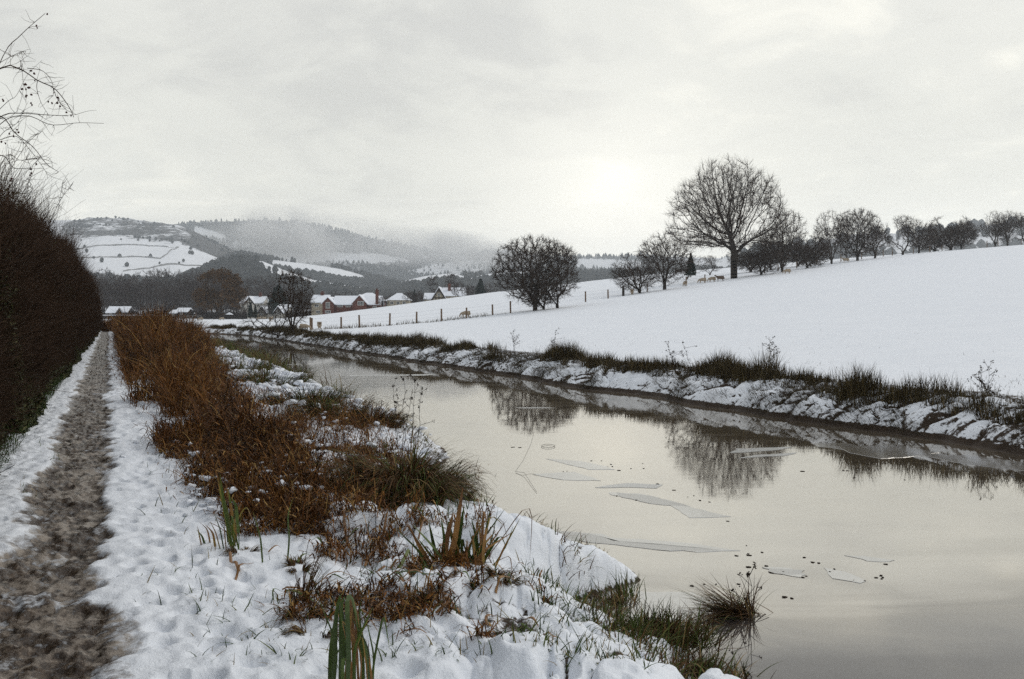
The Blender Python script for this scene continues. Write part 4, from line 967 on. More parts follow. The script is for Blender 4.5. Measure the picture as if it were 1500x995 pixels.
# --- sedge along the near water edge
def sedge(name, label, pxx, pyy, R_, H, n, droop=1.6, green=.5, seed=0, wd=.008, z0=None, snow=True, stretch=(1, 1), bz=None, tip=None, cat='sedge tussock', group='sedge tussocks at the near water edge'):
    zb = z0 if z0 is not None else .3; Y = F * (CZ - zb) / (pyy - HZ); X = px(pxx, Y); zb = ground(X, Y) if z0 is None else z0
    r_ = np.random.default_rng(seed); a = r_.uniform(0, 6.28, n); rr = R_ * np.sqrt(r_.uniform(0, 1, n)) * .55
    b0 = np.stack([rr * np.cos(a) * stretch[0], rr * np.sin(a) * stretch[1], np.zeros(n)], 1)
    b0[:, 2] = land(X + b0[:, 0], Y + b0[:, 1]) - zb - .03 if z0 is None else -.03
    az = a + r_.normal(0, .6, n) if tip is None else tip + r_.normal(0, .5, n)
    nc = max(5, n // 55); ci = r_.integers(0, nc, n); ca = r_.uniform(0, 6.28, nc); cr = R_ * np.sqrt(r_.uniform(0, 1, nc)) * .7; ch = r_.uniform(.45, 1.15, nc); cl = r_.uniform(.1, 1.0, nc)
    b0[:, 0] = (cr * np.cos(ca) * stretch[0])[ci] + r_.normal(0, R_ * .07, n); b0[:, 1] = (cr * np.sin(ca) * stretch[1])[ci] + r_.normal(0, R_ * .07, n)
    if z0 is None: b0[:, 2] = land(X + b0[:, 0], Y + b0[:, 1]) - zb - .03
    az = (ca if tip is None else tip + .35 * np.sin(ca * 3))[ci] + r_.normal(0, .45, n); rr = cr[ci]
    pr = blades(b0, H * ch[ci] * r_.uniform(.5, 1.1, n), wd, az, cl[ci] * .7 + r_.normal(0, .15, n), droop * r_.uniform(.6, 1.35, n), 6, seed + 1, shade=np.where(r_.uniform(0, 1, n) < green, r_.uniform(.5, .85, n), r_.choice([.1, .25, .3, .98], n, p=[.35, .3, .25, .1])), shape=1.4)
    t = thing(name, (X, Y, zb), label, cat, group)
    veg('leaves', [pr[:3]], 'sedge', t)
    return t
sd = 500
for lb, a, y, R_, H, n, dr, gr, tip in (
        ('large drooping green and brown tussock overhanging the water, below the tall dead stalks', 596, 748, .52, .72, 3600, 2.2, .30, None),
        ('brown edge tussock spilling into the water just right of the large drooping one', 640, 745, .42, .5, 1100, 2.0, .25, -.3),
        ('rust brown tussock with snow on it above the large drooping one', 545, 640, .55, .5, 1500, 2.0, .2, None),
        ('dark tussock at the water edge left of the rust brown one', 480, 632, .8, .6, 1700, 1.9, .45, None),
        ('green and brown tussock in the middle of the near bank', 440, 612, .9, .65, 1600, 1.7, .55, None),
        ('far green tussock beside the dark reach of water', 395, 578, 1.1, .75, 1600, 1.6, .5, None),
        ('farthest green tussock by the dark water', 345, 556, 1.3, .7, 1500, 1.5, .5, None),
        ('green tussock right against the tall reeds by the dark water', 300, 540, 1.4, .7, 1200, 1.5, .45, None),
        ('low brown tussock between the snow mounds and the large drooping one', 565, 700, .45, .42, 900, 1.8, .4, None),
        ('brown tuft at the foot of the large drooping tussock', 615, 765, .35, .4, 700, 1.7, .3, None)):
    sedge('sedge_tussock', lb, a, y, R_, H, n, dr, gr, sd, z0=None, tip=tip); sd += 7
# more sedge far along the edge, uncounted
s = rg.uniform(22, 100, 9000); v = w_near(s) - np.abs(rg.normal(0, .45, 9000)) - bend(s); b = gpts(s, v); b[:, 2] = np.maximum(b[:, 2], -.02)
k = sst(-.4, .3, vnoise(s * .6, s * 0, 401)) > rg.uniform(0, 1, 9000); b = b[k]; s = s[k]; n = len(b)
tag(veg('edge_sedge', [blades(b, rg.uniform(.3, .8, n), .009 + .0003 * s, rg.uniform(0, 6.28, n), rg.uniform(0, .6, n), rg.uniform(.6, 2, n), 4, 9)[:3]], 'sedge'), 'fringe of sedge along the near edge of the dark reach', 'sedge', None, 'stuff')
# short stems standing in the water right of the large tussock
base = []
for i in range(60):
    a, y = random.gauss(675, 20), random.gauss(697, 6); Y = F * CZ / (y - HZ); base.append((px(a, Y), Y, -.02))
base = np.array(base); n = len(base)
tag(veg('emergent_stems', [blades(base, rg.uniform(.06, .2, n), .007, rg.uniform(-1.5, 1.5, n), rg.uniform(0, 1.4, n), rg.uniform(0, 1.5, n), 4, 10)[:3]], 'brown'), 'short dead stems poking through the ice right of the large tussock', 'dead stems', None, 'stuff')

# --- tall dead stalks with seed heads
def stalk_clump(label, pts, name='dead_stalks', group=None):
    """pts: list of (px_base, py_base, px_top, py_top, Y)"""
    Y0 = pts[0][4]; X0 = px(pts[0][0], Y0); z0 = pz(pts[0][1], Y0); t = thing(name, (X0, Y0, z0), label, 'dead stalks', group)
    p0 = []; p1 = []; r0 = []; hd = []
    for a, y, a2, y2, Y in pts:
        p0 = []; p1 = []; r0 = []
        A_ = np.array((px(a, Y), Y, pz(y, Y))); B_ = np.array((px(a2, Y), Y + random.uniform(-.1, .1), pz(y2, Y))); prev = A_
        nseg = 7
        for k in range(1, nseg + 1):
            q = A_ + (B_ - A_) * k / nseg + np.array((random.gauss(0, .008), random.gauss(0, .008), 0)); p0.append(prev); p1.append(q); r0.append(.0045 * (1 - .6 * k / nseg)); prev = q
            if k > 2:
                for _ in range(random.choice((1, 2))):
                    e = q + np.array((random.gauss(0, .05), random.gauss(0, .04), random.uniform(.02, .09))); p0.append(q); p1.append(e); r0.append(.0018); hd.append(e)
        hd += [prev + np.random.default_rng(int(a)).normal(0, .012, 3) for _ in range(3)]
        V, q = prisms(np.array(p0) - (X0, Y0, z0), np.array(p1) - (X0, Y0, z0), np.array(r0), np.array(r0) * .9, 4); mesh_np('stem', V, q, M['seed'], t)
    hd = np.array(hd) - (X0, Y0, z0); c = np.repeat(hd, 7, 0) + np.random.default_rng(3).normal(0, .008, (len(hd) * 7, 3))
    V, q, sh = leaf_quads(c, .012, 4); mesh_np('leaves', V, q, M['seed'], t, smooth=False)
    return t
stalk_clump('tall dead stalks with seed heads standing before the bright water', [(584, 690, 578, 563, 11.5), (590, 690, 592, 558, 11.6), (600, 690, 609, 556, 11.4), (608, 688, 618, 574, 11.5), (579, 690, 581, 590, 11.3), (587, 692, 602, 582, 11.7)])
stalk_clump('sprawling dead stalks by the iris clump', [(322, 730, 300, 640, 8.6), (340, 735, 352, 650, 8.7), (415, 740, 430, 640, 9), (455, 760, 470, 655, 8.8)])

# --- flag iris and bur-reed clumps, blade by blade from measured tips
def extra_blades(e, first):
    if not e: return []
    n, x0, x1, yb, len_, sp, w, seed = e; r_ = random.Random(seed); out = []
    for i in range(n):
        x = r_.uniform(x0, x1); ln = len_ * r_.uniform(.35, 1); th = r_.gauss(0, sp); bx, by = x + ln * math.sin(th) * .5, yb - ln * math.cos(th) * .5
        th2 = th + r_.gauss(0, .25); tx, ty = bx + ln * .5 * math.sin(th2), by - ln * .5 * math.cos(th2); pts = [(bx, by), (tx, ty)]
        if r_.random() < .35: pts.append((tx + r_.uniform(2, 22), ty + ln * r_.uniform(.1, .5)))
        out.append((x, yb + r_.uniform(-4, 8), pts, r_.choice([.05, .1, .3, .9, .96, .97]), w * r_.uniform(.5, 1.1)))
    return out
def iris(name, label, blades_, Y, mt='iris', cat='iris clump', w=.026, extra=None):
    """blades_: (px0, py0, [(px,py)...], shade, width) - each a bent ribbon at depth Y (+ small offsets)"""
    x0, y0 = blades_[0][0], blades_[0][1]; O = np.array((px(x0, Y), Y, pz(y0, Y))); t = thing(name, tuple(O), label, cat)
    blades_ = list(blades_) + extra_blades(extra, blades_[0])
    for bi, bl in enumerate(blades_):
        a, y, pts, sh, wd = bl; Yb = Y + random.uniform(-.12, .12); wd = (wd or w) * .8
        P = [np.array((px(a, Yb), Yb, pz(y, Yb) - .05))]
        for k, (a2, y2) in enumerate(pts): Yk = Yb + (k + 1) * random.uniform(-.05, .05); P.append(np.array((px(a2, Yk), Yk, pz(y2, Yk))))
        # resample
        P = np.array(P) - O; seg = np.linalg.norm(np.diff(P, axis=0), axis=1); cs = np.concatenate([[0], np.cumsum(seg)]); m_ = 12
        tt = np.linspace(0, cs[-1], m_); Q = np.stack([np.interp(tt, cs, P[:, k]) for k in range(3)], 1)
        Q[1:-1] = Q[1:-1] * .6 + (Q[:-2] + Q[2:]) * .2
        rot = random.uniform(-.7, .7); sd_ = np.array((math.cos(rot), math.sin(rot), 0)); dn = np.array((-math.sin(rot), math.cos(rot), 0))
        u = np.linspace(0, 1, m_); ww = wd * .5 * np.clip(1.05 - u ** 3, .06, 1) * (1 - .15 * np.cos(u * 3))
        V = np.stack([Q - sd_ * ww[:, None], Q + dn * ww[:, None] * .35, Q + sd_ * ww[:, None], Q - dn * .0015 + dn * ww[:, None] * .12], 1).reshape(-1, 3)
        q = np.array([[4 * i + j, 4 * i + (j + 1) % 4, 4 * i + 4 + (j + 1) % 4, 4 * i + 4 + j] for i in range(m_ - 1) for j in range(4)])
        shv = np.clip(sh + .3 * np.clip(u - .75, 0, 1) / .25 * (sh < .9) + random.uniform(-.08, .08) + .06 * np.sin(u * 9 + bi), 0, 1)
        mesh_np('blade', V, q, M[mt], t, attrs=dict(shade=np.repeat(shv, 4)), smooth=False)
    return t
iris('yellow_flag', 'green and yellow flag iris leaves standing upright at the thicket end',
     [(346, 798, [(332, 745), (316, 690)], .55, .034), (342, 800, [(330, 750), (322, 694)], .3, .03), (348, 800, [(338, 740), (329, 702)], .8, .028), (345, 796, [(340, 750), (334, 716)], .4, .03), (340, 798, [(327, 740), (319, 705)], .72, .026), (349, 770, [(346, 742), (340, 730)], .2, .03)], 6.95, extra=(9, 326, 352, 800, 80, .22, .018, 7))
iris('cut_flag_stumps', 'short cut orange-brown leaf stumps beside the flag iris', [(312, 808, [(304, 775), (291, 764)], .9, .022), (318, 808, [(312, 780), (300, 768)], .95, .022), (306, 806, [(296, 785), (288, 776)], .15, .022), (324, 800, [(316, 780), (308, 764)], .92, .02), (298, 802, [(292, 785), (289, 770)], .85, .018)], 7.0)
iris('single_flag_leaf', 'single green leaf with brown tip standing alone in the snow', [(419, 832, [(424, 790), (421, 755), (429, 730)], .45, .020)], 6.5)
iris('curved_flag_leaf', 'slim curved green leaf left of the single upright leaf', [(386, 832, [(382, 790), (371, 750)], .3, .018), (395, 846, [(396, 830), (394, 810)], .2, .01)], 6.5)
iris('brown_flag_stem', 'withered reddish leaf rising behind the single green leaf', [(448, 760, [(452, 735), (456, 700)], .97, .012), (447, 850, [(440, 800), (436, 760)], .97, .012)], 7.4)
iris('bent_flag_clump', 'dark green flag leaves bent over at the top, at the bottom of the picture',
     [(487, 1020, [(490, 960), (492, 900), (497, 872), (502, 868)], .1, .03), (498, 1020, [(500, 950), (499, 890), (504, 868), (512, 874)], .05, .028), (508, 1030, [(511, 950), (508, 885), (510, 866), (520, 880), (524, 925)], .12, .03),
      (518, 1020, [(519, 960), (515, 900), (512, 872), (506, 868)], .9, .026), (482, 1020, [(484, 950), (492, 905), (500, 875)], .15, .024), (530, 1030, [(532, 970), (524, 915), (516, 885), (508, 872)], .2, .028),
      (539, 1020, [(540, 985), (530, 930), (522, 890), (512, 876)], .85, .02), (514, 1010, [(506, 940), (502, 895), (497, 875)], .02, .026), (526, 1000, [(522, 940), (520, 880)], .97, .02), (503, 1000, [(512, 930), (516, 890)], .9, .016),
      (476, 905, [(490, 880), (486, 870)], .05, .008), (545, 1010, [(548, 960), (536, 905)], .1, .012)], 4.35, 'iris', 'iris clump', .026, (16, 484, 548, 1015, 150, .10, .02, 6))
iris('bur_reed_clump', 'dark broad reed leaves fanning out over the near water edge, one bent like a hook',
     [(655, 838, [(668, 780), (678, 714)], .96, .055), (662, 838, [(672, 790), (680, 740)], .05, .05), (650, 836, [(654, 790), (664, 750)], .92, .05), (644, 840, [(652, 800), (660, 765)], .1, .05), (672, 842, [(700, 800), (740, 745)], .05, .022), (684, 838, [(716, 800), (742, 762)], .95, .02), (690, 835, [(735, 790), (770, 738), (781, 742), (776, 820)], .97, .011),
      (668, 842, [(690, 790), (716, 755), (738, 762), (745, 800)], .93, .012), (700, 842, [(722, 826), (748, 812), (750, 842)], .95, .012), (640, 838, [(648, 810), (651, 780)], .97, .028), (664, 845, [(672, 800), (676, 760)], .03, .03),
      (705, 845, [(742, 800), (752, 770)], .1, .013), (690, 850, [(700, 790), (700, 745), (708, 730)], .96, .010), (660, 850, [(620, 846), (580, 852)], .97, .016), (676, 850, [(700, 846), (740, 840)], .96, .012), (655, 846, [(640, 824), (630, 816)], .9, .018),
      (700, 838, [(722, 785), (730, 742)], .15, .010), (712, 850, [(740, 850), (764, 860)], .1, .012), (672, 838, [(664, 790), (672, 750)], .3, .03), (682, 832, [(688, 800), (706, 770)], .2, .02)], 6.55, 'iris', 'reed clump', .02, (40, 642, 712, 846, 112, .5, .032, 5))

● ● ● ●

Given instruction: Select and copy every line of the material that holds the string "from".

Written response:
The Blender Python script for this scene continues. Write part 4, from line 967 on. More parts follow. The script is for Blender 4.5. Measure the picture as if it were 1500x995 pixels.
# --- flag iris and bur-reed clumps, blade by blade from measured tips